Apparently, there is some sort of blogger code that says we must post about the Oscars. I didn't know about this, but I'll post anyway because anything else I would have to say goes something like this: Austin! Fuck, I don't think the Airborne is working. Work! Holy shit, everything needs to be done in the next three days. Texas! In three days! Fuck, I think I may be getting sick. Austin!

So, in order to fulfill my blogatory obligations, I will say this: Eh. Meh. Jon Stewart, I will still have your babies, because you were funny until you stopped making jokes about half-way through. Brokeback wasn't "robbed" necessarily, but I thought it was a better movie overall. Joaquin, I will have still have your babies as well, because even though you looked a little pissed and puffy (rehab?), you are still the hottest thing on two legs. Except for George Clooney, who is hot and smart and funny. Damn, I owe a lot of men some babies. Bygones. Why did all the women wear ugly dresses in that nude/cream/non-color color? Anyone? And why did Naomi Watts still show up for the ceremony after she had been attacked by wolves? Brave girl.

Sunday, March 5

Preemptive strike

I'm not getting sick on vacation this year. Sure, it's a working vacation, but I'm still not getting sick. Just because Jen has the black death does not mean that I will contract it. No. Because I will not get sick this year, dammit!
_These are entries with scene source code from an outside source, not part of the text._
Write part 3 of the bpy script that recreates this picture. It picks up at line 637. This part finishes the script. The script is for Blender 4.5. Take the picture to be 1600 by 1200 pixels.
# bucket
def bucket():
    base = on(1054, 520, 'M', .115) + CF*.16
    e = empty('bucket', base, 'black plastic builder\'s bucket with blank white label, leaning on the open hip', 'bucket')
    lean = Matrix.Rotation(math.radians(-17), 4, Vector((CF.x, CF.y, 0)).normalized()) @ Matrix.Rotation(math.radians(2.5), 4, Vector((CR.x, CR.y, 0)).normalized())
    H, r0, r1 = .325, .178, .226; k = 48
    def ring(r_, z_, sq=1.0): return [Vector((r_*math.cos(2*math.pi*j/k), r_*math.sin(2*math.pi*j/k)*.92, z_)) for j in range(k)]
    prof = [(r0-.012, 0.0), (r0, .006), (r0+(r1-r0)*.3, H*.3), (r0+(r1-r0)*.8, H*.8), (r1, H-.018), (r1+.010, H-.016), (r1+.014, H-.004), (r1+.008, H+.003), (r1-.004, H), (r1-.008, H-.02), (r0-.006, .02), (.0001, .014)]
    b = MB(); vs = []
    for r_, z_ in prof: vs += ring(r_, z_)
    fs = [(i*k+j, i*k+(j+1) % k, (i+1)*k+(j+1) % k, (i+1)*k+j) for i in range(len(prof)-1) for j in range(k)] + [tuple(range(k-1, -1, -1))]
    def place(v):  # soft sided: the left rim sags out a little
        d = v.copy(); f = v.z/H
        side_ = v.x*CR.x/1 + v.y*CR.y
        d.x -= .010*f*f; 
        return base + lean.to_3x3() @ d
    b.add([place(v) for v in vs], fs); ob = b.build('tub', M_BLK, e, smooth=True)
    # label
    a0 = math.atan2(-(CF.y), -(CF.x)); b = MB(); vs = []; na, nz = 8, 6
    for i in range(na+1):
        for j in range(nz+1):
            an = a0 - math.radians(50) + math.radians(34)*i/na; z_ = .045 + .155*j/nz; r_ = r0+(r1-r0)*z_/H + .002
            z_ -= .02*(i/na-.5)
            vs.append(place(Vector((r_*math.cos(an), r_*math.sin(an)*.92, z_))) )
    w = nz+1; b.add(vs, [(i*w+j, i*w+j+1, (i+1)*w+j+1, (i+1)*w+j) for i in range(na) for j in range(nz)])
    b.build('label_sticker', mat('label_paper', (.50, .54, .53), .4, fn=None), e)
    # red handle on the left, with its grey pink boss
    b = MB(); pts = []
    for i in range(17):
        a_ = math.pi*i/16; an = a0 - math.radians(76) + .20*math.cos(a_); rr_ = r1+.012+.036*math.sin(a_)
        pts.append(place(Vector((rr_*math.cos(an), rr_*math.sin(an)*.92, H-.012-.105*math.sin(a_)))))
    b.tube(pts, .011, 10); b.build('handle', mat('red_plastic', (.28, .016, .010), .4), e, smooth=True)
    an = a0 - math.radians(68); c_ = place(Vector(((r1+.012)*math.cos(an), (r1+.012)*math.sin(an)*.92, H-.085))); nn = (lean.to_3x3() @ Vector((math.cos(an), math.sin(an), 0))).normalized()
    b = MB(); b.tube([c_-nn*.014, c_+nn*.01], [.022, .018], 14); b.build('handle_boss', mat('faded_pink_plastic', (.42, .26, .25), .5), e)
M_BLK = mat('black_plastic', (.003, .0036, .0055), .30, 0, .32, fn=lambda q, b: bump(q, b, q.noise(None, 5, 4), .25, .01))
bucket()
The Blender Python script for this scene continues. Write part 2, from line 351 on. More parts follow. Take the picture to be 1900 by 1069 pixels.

I even bought some Airborne. I don't care if it's all bunk or not -- if I believe, it will keep me well. I refuse to die a horrible hacking death somewhere in Texas. I simply refuse.

Saturday, March 4

What I'm actually reading

Guide books are the greatest I love guide books
I love guide books. No, seriously. Love.

Friday, March 3

Girl, you'll be a woman soon

My baby car hit 100,000 miles this morning. It kind of freaked me out. I wanted to call someone, but I knew that no one would really appreciate a phone call at 7:48 in the morning to let them know my car was at 99,999 and was soon ... any minute now ... yes, now! going to be at 100,000. My little girl's all grown up! We've been through a lot together, and hopefully, we'll go through a hell of a lot more.

Here's to you, Athena.

Thursday, March 2

Mad skillz

I have one easily defined skill: I can arch my eyebrows -- yes, each one, independently. In fact, my sister and I used to play a game in which we would do a weird eyebrow-version of Simon Says: She'd arch her left eyebrow, I'd arch mine. She arch her left, right, left, right, and I'd match her. On and on, faster we went, until we were bored with this game and went back to more fun pursuits, like "ice skating" on my mom's album covers. (We always took the records out, Mom.)

That's it; that's what I can do. Well, okay, and I can curl my tongue, but that's not hard. And I can do this kind of weird thing wherein I bend my middle finger backwards, pushing on the nerve, and it makes my finger jump spastically. But nobody wants to see that.

Why am I contemplating my relative lack of skills, you ask? I just wrote a piece about someone who speaks six languages. Six. As in five more than me. I need to learn a trade or something here, people. Any suggestions? Because I'm thinking carpentry is the way to go. Worked for Jesus. You know, until it didn't.

Wednesday, March 1

Very! Enthusiastic!

I'm not a huge fan of the exclamation point, as, in general, I don't get overly worked up about things, unless I do, and then I like to punctuate my vehemence with swear words. But today, as I turned my calendar to March, I realized I had written down a few things rather excitedly: Saturday, March 4, Patty! (My hairdresser, which, it's true, is cause for excitement); and Friday, March 10, Austin! (self-explanatory).

But just because this abundance of enthusiasm has materialized on my calendar, people, doesn't mean it will show up here. Unless it does, in which case -- fuck!